Monday 24 September 2012

Day Seven - Angels, Beavers and Beeches


"The Angels have come in many different guises this week but none more so than today.  They greeted us at every turn on this seventh day down south among the beeches in the Burnhams.

First off, beavers, cubs and brownies accompanied by more senior scouts and stalwarts of the Hedgerley Youth Club had prepared a welcome committee to serve us tea and coffee and show off their newly built Norwegian timber building.  Complete with kitchen, chill out sofas, pool table and a brand new wooden floor (thanks to the Buckinghamshire Community Foundation), it was something to be proud of indeed.  The site nestles in woodland and gives lots of scope for outdoor activities.  Bonfires and toasting marshmallows still seems to be as popular as ever!

Local girl, Katie Jackson who runs the Youth Club is also a horsewoman.  She had commandeered husband and friend to guide us over the busy A355 and down Egypt Lane to bring us to Burnham Beeches.  This glorious piece of ancient woodland is owned by the Corporation of the City of London.   A far sighted philanthropist had sought to save its original form from encroaching development as far back as 1880.  It is a superb recreational space and, on a sunny, warm September day, it was teeming with people young and old walking, cycling, pushing prams or just enjoying the scenery.  

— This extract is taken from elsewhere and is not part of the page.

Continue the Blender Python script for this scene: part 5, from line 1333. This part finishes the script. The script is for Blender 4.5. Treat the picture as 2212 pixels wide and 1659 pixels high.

Our goal was to find the Angel of Determination.  Rhonda Fenwick runs the MONA LISA ARTS & MEDIA PROJECT and their goal is to light up imaginations and inspire young people through the arts and media.  A truly inspiring programme,  which has involved eight local schools in the Burnham area and became part of the Cultural Olympiad,  is ‘The Angel Trail’.  It will consist of ten sculptural pieces, each embodying an Olympic value.  Seven have been completed and I had set out to see three of them on this leg of the ride.   This one (the Angel of Determination) is sited in Burnham Beeches and is fashioned out of a storm damaged oak trunk.

Our next Angel was ‘Friendship’ at St Peters’ School in Burnham.  A strange sight must have greeted residents of Grenville Close as four riders cantered across the green sward to make our way to the school where children had been busy all week drawing horses.  I hope they enjoyed creating them as much as I enjoyed looking at them.  A ring of dancers in polished steel forms the Angel of Friendship, under whose wings I was led before setting out again for Cliveden House and our third Angel of the day.

Thanks to some very persuasive cohorts, I had been allowed by the National Trust to ride up the entrance drive and by the Manager of Cliveden House Hotel to ride up to the magnificent entrance porch.  Wow!  We really did feel like film stars.  Clearly the National Trust visitors thought we were.  The horses acted like a magnet to the children and they came up to stroke them and learn all about their past live as police horses.  The horses themselves were more than content, their patience being rewarded by apples and carrots from the Cliveden kitchens!

Alexander Shepard was the angel who had made it all possible and for me to reach – as I had always envisaged – this most southerly point on the banks of the Thames.  And what a bank.  To overlook the grand parterre hanging above the wooded slopes above the river Thames is breathtaking under any circumstances.  To do so on a glorious September day, blue skies above and blue hills beyond into Berkshire while an elegant tea of thinly cut sandwiches was served was paradise indeed.  An amazing experience.

The horses by this time had been taken home so four footsoldiers explored the Fitness Trail and found the carved piece of Preseli Bluestone that is the Angel of Aspiration.  This unique stone comes from the Preseli mountains in South West Wales and it is the stone that built Stonehenge.   It is said in old folklore to have magical healing powers.    We could not have aspired to greater satisfaction as the sun set on the seventh day."